Question: What effect does marriage have on your Will?
Answer:
Getting married will automatically revoke your Will no matter where you live in Australia. If you pass away without a valid Will, you are classified as dying intestate, and your intended beneficiaries will not receive any gifts or distributions from your Estate.
It also means that your next of kin will need to apply to the Supreme Court in your State or Territory for a Grant of Letters of Administration, which can be a costly and time-consuming process during an already difficult time.
If you die intestate, your Estate will be distributed according to the relevant State or Territory's succession laws where you live, and these laws can vary slightly from State to State. We strongly recommend having a valid Will at all times so that you have control over how your Estate is distributed if you pass away.

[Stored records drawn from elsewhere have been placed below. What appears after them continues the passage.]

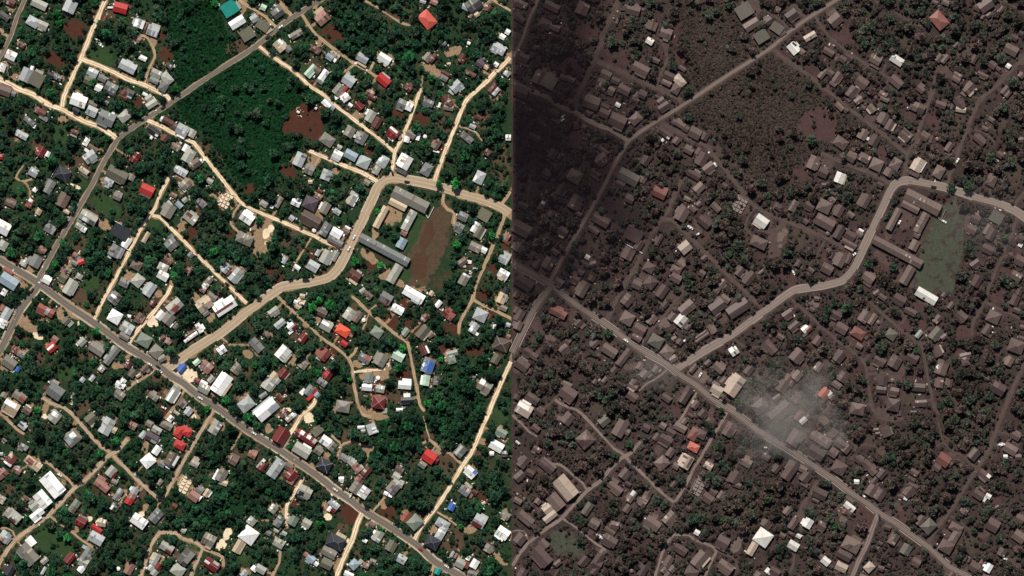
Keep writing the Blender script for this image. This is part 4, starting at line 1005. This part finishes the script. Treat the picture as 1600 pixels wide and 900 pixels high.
# unfinished buildings: slab and low block walls
for east in (False, True):
    for (x, y, L, Wd, a, nu, nv) in ((352, 312, 25, 19, -62, 4, 3), (289, 756, 29, 17, -62, 5, 2), (115, 621, 24, 9, -60, 4, 2)):
        px, py = to_east(x, y) if east else (x, y)
        X, Y = W2(px, py)
        t = empty('building_foundation', (X, Y, 0), -math.radians(a))
        A, B = L * PX / 2, Wd * PX / 2
        M = CONC_ASH if east else CONC
        vs, fs = box_v(A, B, 0, 0.35); mk('slab', vs, fs, M, t)
        for k in range(nu + 1):
            u = -A + 0.3 + (2 * A - 0.6) * k / nu
            for j in range(nv):
                lo = -B + 0.5 + (2 * B - 1.0) * j / nv; hi = -B + 0.5 + (2 * B - 1.0) * (j + 0.72) / nv
                vs, fs = box_v(0.22, (hi - lo) / 2, 0.35, 1.5 + 0.3 * ((k + j) % 2), u, (lo + hi) / 2); mk('wall', vs, fs, M, t)
        for j in range(nv + 1):
            v = -B + 0.3 + (2 * B - 0.6) * j / nv
            for k in range(nu):
                lo = -A + 0.6 + (2 * A - 1.2) * k / nu; hi = -A + 0.6 + (2 * A - 1.2) * (k + 0.68) / nu
                vs, fs = box_v((hi - lo) / 2, 0.22, 0.35, 1.42 + 0.3 * ((k + j) % 2), (lo + hi) / 2, v); mk('wall', vs, fs, M, t)
        register(t, ('ash covered' if east else 'pale') + ' unfinished building with low block walls', 'foundation', None, px, py, SIDE_E if east else SIDE_W, L * Wd)

# garden walls
for east in (False, True):
    for n, ((x1, y1), (x2, y2)) in enumerate([((171, 340), (204, 360)), ((163, 369), (203, 392)), ((661, 328), (669, 341)), ((669, 341), (678, 323)), ((80, 276), (92, 257)), ((99, 283), (118, 297)), ((55, 249), (68, 236))]):
        if east:
            (x1, y1), (x2, y2) = to_east(x1, y1), to_east(x2, y2)
        X1, Y1 = W2(x1, y1); X2, Y2 = W2(x2, y2)
        ln = math.hypot(X2 - X1, Y2 - Y1)
        vs, fs = box_v(ln / 2, 0.28 if n < 2 else 0.2, 0, 1.5)
        w = mk('garden_wall', vs, fs, WALL[1] if n < 2 or not east else WALL_ASH)
        w.location = ((X1 + X2) / 2, (Y1 + Y2) / 2, 0); w.rotation_euler = (0, 0, math.atan2(Y2 - Y1, X2 - X1))
        register(w, 'long pale garden wall' if n < 2 else ('dusty garden wall' if east else 'pale garden wall'), 'wall', None, (x1 + x2) / 2, (y1 + y2) / 2, SIDE_E if east else SIDE_W, ln)
# ------------------------------------------------------------------ vehicles
PAINT = {'W': plain('white_paint', (0.8, 0.8, 0.78), 0.3, 0.05), 'K': plain('black_paint', (0.02, 0.02, 0.022), 0.3, 0.05), 'X': plain('red_paint', (0.35, 0.03, 0.03), 0.3, 0.05)}
GLASS = plain('dark_glass', (0.02, 0.022, 0.025), 0.1, 0.05)
TYRE = plain('tyre', (0.02, 0.02, 0.02), 0.9, 0.05)
def car_mesh():
    prof = [(-2.2, 0.55, 0.35), (-2.1, 0.95, 0.3), (-1.2, 1.0, 0.3), (-0.9, 1.02, 0.3), (1.0, 0.98, 0.3), (2.1, 0.85, 0.3), (2.25, 0.5, 0.35)]
    vs, fs = [], []
    for x, zt, zb in prof:
        w = 0.86 if abs(x) < 2 else 0.72
        vs += [(x, -w, zb), (x, -w, zt - 0.12), (x, -w + 0.12, zt), (x, w - 0.12, zt), (x, w, zt - 0.12), (x, w, zb)]
    for i in range(len(prof) - 1):
        for c in range(5):
            a = i * 6 + c
            fs.append((a, a + 1, a + 7, a + 6))
    fs += [(5, 4, 3, 2, 1, 0), tuple(range(len(vs) - 6, len(vs)))]
    return vs, fs
cv, cf = car_mesh()
CABV = [(-1.7, -.78, .98), (1.0, -.78, .98), (1.0, .78, .98), (-1.7, .78, .98), (-1.2, -.62, 1.42), (0.35, -.62, 1.42), (0.35, .62, 1.42), (-1.2, .62, 1.42)]
CABF = [(0, 1, 5, 4), (1, 2, 6, 5), (2, 3, 7, 6), (3, 0, 4, 7)]
wn_ = 10
WHV = [(0.33 * math.cos(2 * math.pi * i / wn_), s, 0.33 + 0.33 * math.sin(2 * math.pi * i / wn_)) for s in (-0.1, 0.1) for i in range(wn_)]
WHF = [(i, (i + 1) % wn_, wn_ + (i + 1) % wn_, wn_ + i) for i in range(wn_)] + [tuple(range(wn_))[::-1], tuple(range(wn_, 2 * wn_))]
def me_of(n, v, f, m):
    me = bpy.data.meshes.new(n); me.from_pydata(v, [], f); me.materials.append(m); return me
CM = {c: dict(body=me_of('car_body', cv, cf, PAINT[c]), top=me_of('car_roof', [(-1.25, -.64, 1.425), (.4, -.64, 1.425), (.4, .64, 1.425), (-1.25, .64, 1.425), (-1.1, -.5, 1.5), (.25, -.5, 1.5), (.25, .5, 1.5), (-1.1, .5, 1.5)], [(4, 5, 6, 7), (0, 1, 5, 4), (1, 2, 6, 5), (2, 3, 7, 6), (3, 0, 4, 7)], PAINT[c])) for c in PAINT}
CABM = me_of('car_windows', CABV, CABF, GLASS); WHM = me_of('car_wheel', WHV, WHF, TYRE)
for east, src in ((False, CARS_W), (True, CARS_E)):
    for e in src.split():
        x, y, a, c = e.split(',')
        x, y, a = float(x), float(y), float(a)
        X, Y = W2(x, y)
        t = empty('parked_car', (X, Y, 0.28), -math.radians(a))
        s = 1.15
        t.scale = (s, s, s)
        ob('body', CM[c]['body'], t); ob('window', CABM, t); ob('roof', CM[c]['top'], t)
        for wx in (-1.35, 1.4):
            for wy in (-0.78, 0.78):
                ob('wheel', WHM, t, (wx, wy, 0))
        register(t, {'W': 'white', 'K': 'black', 'X': 'red'}[c] + ' car', 'car', 'cars of the ' + (SIDE_E if east else SIDE_W), x, y, SIDE_E if east else SIDE_W, 4)

# ------------------------------------------------------------------ yard litter: crates, tarps, sheets, timber lying about the houses
LIT = [plain('litter_white', (0.75, 0.75, 0.72)), plain('litter_tan', (0.42, 0.31, 0.21)), plain('litter_rust', (0.17, 0.07, 0.05)), plain('litter_grey', (0.2, 0.2, 0.2)), plain('litter_pink', (0.42, 0.25, 0.2))]
LITA = [plain('litter_pale_dust', (0.36, 0.31, 0.28)), plain('litter_ash', (0.13, 0.105, 0.095)), plain('litter_dark_ash', (0.07, 0.055, 0.05)), plain('litter_dust', (0.17, 0.13, 0.12)), plain('litter_white_rinsed', (0.7, 0.68, 0.65))]
lr = random.Random(77)
for east in (False, True):
    vs, fs, mi = [], [], []
    for e in FOOT[east]:
        ar = e['L'] * e['W']
        for _ in range(lr.randrange(3, 12) if not east else lr.randrange(2, 7)):
            th = lr.uniform(0, 6.283); R = max(e['L'], e['W']) * 0.5 + lr.uniform(0, 6)
            x, y = e['x'] + R * math.cos(th), e['y'] + R * math.sin(th)
            if (not east and x > 797) or (east and x < 802): continue
            X, Y = W2(x, y)
            a = -math.radians(e['a']) + lr.choice((0, math.pi / 2)) + lr.uniform(-.3, .3)
            sx, sy, h = lr.uniform(0.3, 1.25), lr.uniform(0.25, 0.7), lr.uniform(0.25, 1.0)
            ca, sa = math.cos(a), math.sin(a)
            bv, bf = box_v(sx, sy, 0, h)
            k = len(vs)
            vs += [(X + p * ca - q * sa, Y + p * sa + q * ca, r) for p, q, r in bv]
            fs += [tuple(i + k for i in f) for f in bf]
            m = lr.choices(range(5), (3, 3, 3, 2, 2) if not east else (1.5, 4, 4, 3, 0.6))[0]
            mi += [m] * 5
    o = mk('yard_litter', vs, fs, LITA if east else LIT)
    o.data.polygons.foreach_set('material_index', np.array(mi, np.int32))
    o['kind'] = 'stuff'
    o['label'] = 'crates, sheets and scraps lying round the ' + ('ash covered' if east else 'green side') + ' houses'

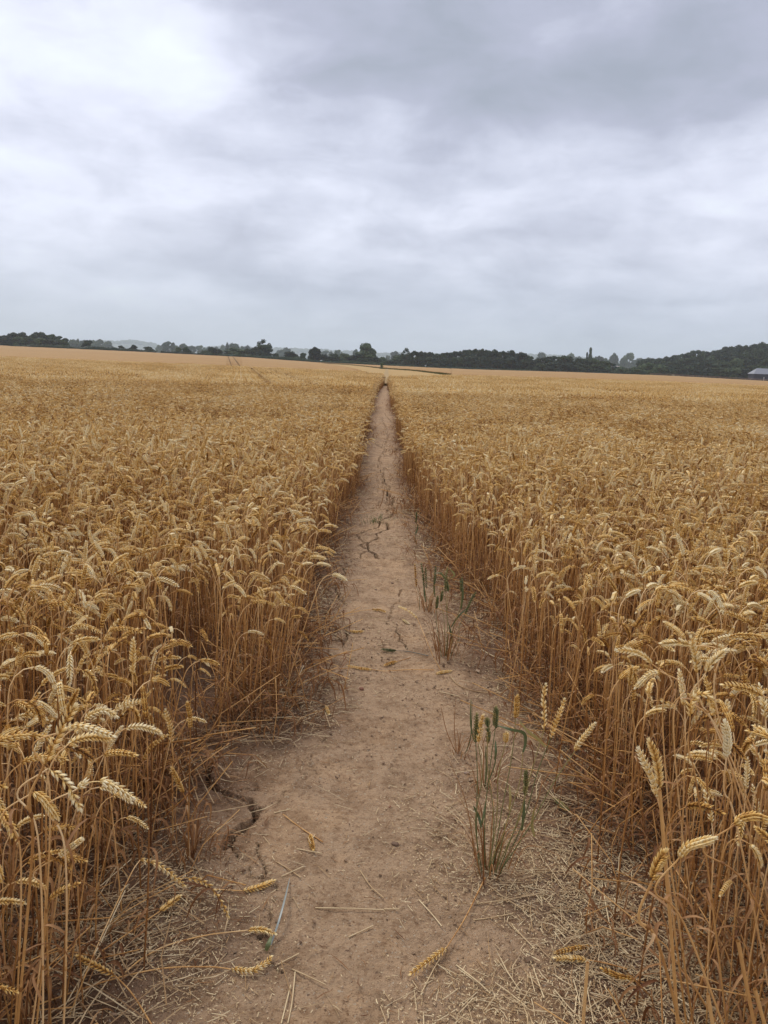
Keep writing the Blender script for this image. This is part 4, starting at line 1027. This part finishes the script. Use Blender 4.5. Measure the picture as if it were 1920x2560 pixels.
def dens_lit(x, y, u):
    e = np.clip((np.abs(u)-.30)/.55, 0, 1); nb = np.clip(.5+2.4*fbm(x*3.3, y*3.3, 3, 41), .03, 1.5)
    right = np.clip((u+.05)/.45, 0, 1)*np.clip((2.9-y)/1.2, 0, 1)*1.5
    left = np.clip((-u-.35)/.4, 0, 1)*np.clip((2.2-y)/.8, 0, 1)*.5
    return (.045+.75*e**1.5+right+left)*nb
def dens_dust(x, y, u): return np.clip(.45+1.2*fbm(x*4, y*4, 3, 51), .1, 1)+.3*np.abs(u)
def k_chaff(r, n, y): s = np.clip(y/3, 1, 2.2); return r.uniform(.006, .011, n)*s, r.uniform(.0009, .0016, n)*s, r.uniform(.0004, .0007, n)*s, r.normal(0, .001, n), np.clip(r.normal(.74, .22, n), 0, 1)
def k_straw(r, n, y): s = np.clip(y/3, 1, 1.8); w = r.uniform(.0006, .0014, n)*s; return r.exponential(.020, n)+.010, w, w*.8, r.normal(0, .0012, n), np.clip(r.normal(.66, .24, n), 0, 1)
def k_shred(r, n, y): s = np.clip(y/3, 1, 2.0); return r.uniform(.02, .085, n), r.uniform(.0010, .0020, n)*s, r.uniform(.0003, .0006, n)*s, r.normal(0, .006, n), np.clip(r.normal(.25, .20, n), 0, 1)
def k_dust(r, n, y): s = np.clip(y/2.5, 1, 3); return r.uniform(.003, .010, n)*s, r.uniform(.0004, .0010, n)*s, r.uniform(.0003, .0005, n)*s, r.normal(0, .001, n), np.clip(r.normal(.42, .25, n), 0, 1)
litter('chaff', 'pale husks and chaff strewn over the soil along both crop edges', 36000, .95, 5, k_chaff, dens_lit, M_CHAFF, seed=2)
litter('straw_litter', 'short broken straws strewn over the soil', 15000, .95, 9, k_straw, dens_lit, M_CHAFF, .003, seed=3)
litter('leaf_litter', 'brown shredded dry leaves lying along the crop edges', 9000, .95, 16, k_shred, lambda x, y, u: np.clip((np.abs(u)-.45)/.4, 0, 1)**1.5*np.clip(.5+2*fbm(x*2, y*2, 2, 61), .05, 1)+.012, M_LEAF, .003, seed=4)
litter('fine_litter', 'fine specks of straw all over the trodden path', 16000, .95, 12, k_dust, dens_dust, M_CHAFF, .0005, seed=5)

# ------------------------------------------------------------------ trees, hedges, woods
def clamp01(a): return np.clip(a, 0, 1)
def leaf_quads(g, C, Nn, size, r, tint):
    n = len(C); a = r.normal(size=(n, 3)); a += Nn*1.1; a /= np.linalg.norm(a, axis=1)[:, None]
    t = np.cross(a, r.normal(size=(n, 3))); t /= np.linalg.norm(t, axis=1)[:, None]+1e-9; b = np.cross(a, t)
    s = size*r.uniform(.6, 1.25, n)[:, None]
    V = np.stack([C-t*s-b*s*.5, C+t*s*.3-b*s*.8, C+t*s+b*s*.5, C-t*s*.3+b*s*.8], 1)
    g.add(V.reshape(-1, 3), np.arange(n*4).reshape(n, 4), np.repeat(tint, 4))
def blob(g, c, rad, r, t, n=7, k=9, sq=.85):
    th = np.linspace(0, np.pi, n); ph = np.arange(k)*2*np.pi/k; V = []
    A, B_ = np.meshgrid(th, ph, indexing='ij'); d = np.stack([np.sin(A)*np.cos(B_), np.sin(A)*np.sin(B_), np.cos(A)*sq], -1).reshape(-1, 3)
    q = 1+r.uniform(-.16, .16, len(d)); q[:k] = 1; q[-k:] = 1
    g.add(np.array(c)+d*rad*q[:, None], grid_faces(n, k, True)[:, ::-1].copy(), t)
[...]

For example, under section 113 of the Succession Act 2006 (NSW), if a person dies intestate, has a spouse, and children from a previous relationship, the spouse is entitled to:
• all of the personal effects;
• a statutory legacy (approx $570,000.00 at time of writing); and
• one-half of the remainder of the intestate estate.
The remaining half of the intestate estate is divided between all surviving children of the deceased. The formula under the Succession Act does not ensure that the children receive a greater share of the estate.
Tax Tip:
It is important to note that marriage will automatically revoke your Will unless your Will is drafted with a specific clause to say it was made in contemplation of getting married.
If you execute a new Will prior to your marriage taking place and include a contemplation of marriage clause which states that the Will is not to be revoked in the event of a marriage, then your Will will remain valid.